Additionally, on October 7, 2013, AL Blackwater, LLC, a wholly-owned entity of ArcLight Energy Partners Fund V, L.P., entered into a $30,000,000 one year Credit Agreement with Barclays Bank PLC. Proceeds of the loan were used to pay certain fees and expenses, to pay Blackwater Midstream Holdings LLC’s remaining $9,988,889 of principal towards the Fund V Loan, and to partially reimburse ArcLight Energy Partners Fund V, L.P. for its initial equity contribution into Blackwater Midstream Holdings LLC.
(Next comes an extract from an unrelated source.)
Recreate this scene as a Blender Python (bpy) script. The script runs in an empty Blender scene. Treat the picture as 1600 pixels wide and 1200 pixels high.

On December 10, 2013, Blackwater Midstream Holdings LLC entered into an Agreement and Plan of Merger by and among AL Blackwater, LLC ("ALB"), Blackwater Midstream Holdings LLC, ArcLight Capital Partners, LLC, American Midstream Partners, LP (“AMID”) and Blackwater Merger Sub, LLC (the “Merger Agreement”). Pursuant to the terms of the Merger Agreement, Blackwater will merge with Merger Sub, with Blackwater continuing as the surviving entity and an indirect wholly owned subsidiary of AMID (the “Merger”). The aggregate purchase price for the merger is approximately $60 million, subject to certain purchase price adjustments (the “Consideration”), which will be paid in a combination of cash and approximately $3 million of Partnership common units (the “Rollover Units”). The aggregate Consideration includes the payoff of existing indebtedness of Blackwater. In addition to the Consideration, AMID has
agreed to an earnout that is payable to ALB if, at any time during the five years following the consummation of the Merger, Blackwater Harvey, LLC, a Delaware limited liability company and a wholly owned subsidiary of Blackwater (“BW Harvey”), exceeds a trailing twelve month “EBITDA” of $5,000,000 (the “Target”). In the event BW Harvey achieves the Target, the Partnership will pay ALB the lesser of (i) $5,000,000 and (ii) 50% of eight times BW Harvey’s trailing-twelve month “EBITDA” less its capital costs.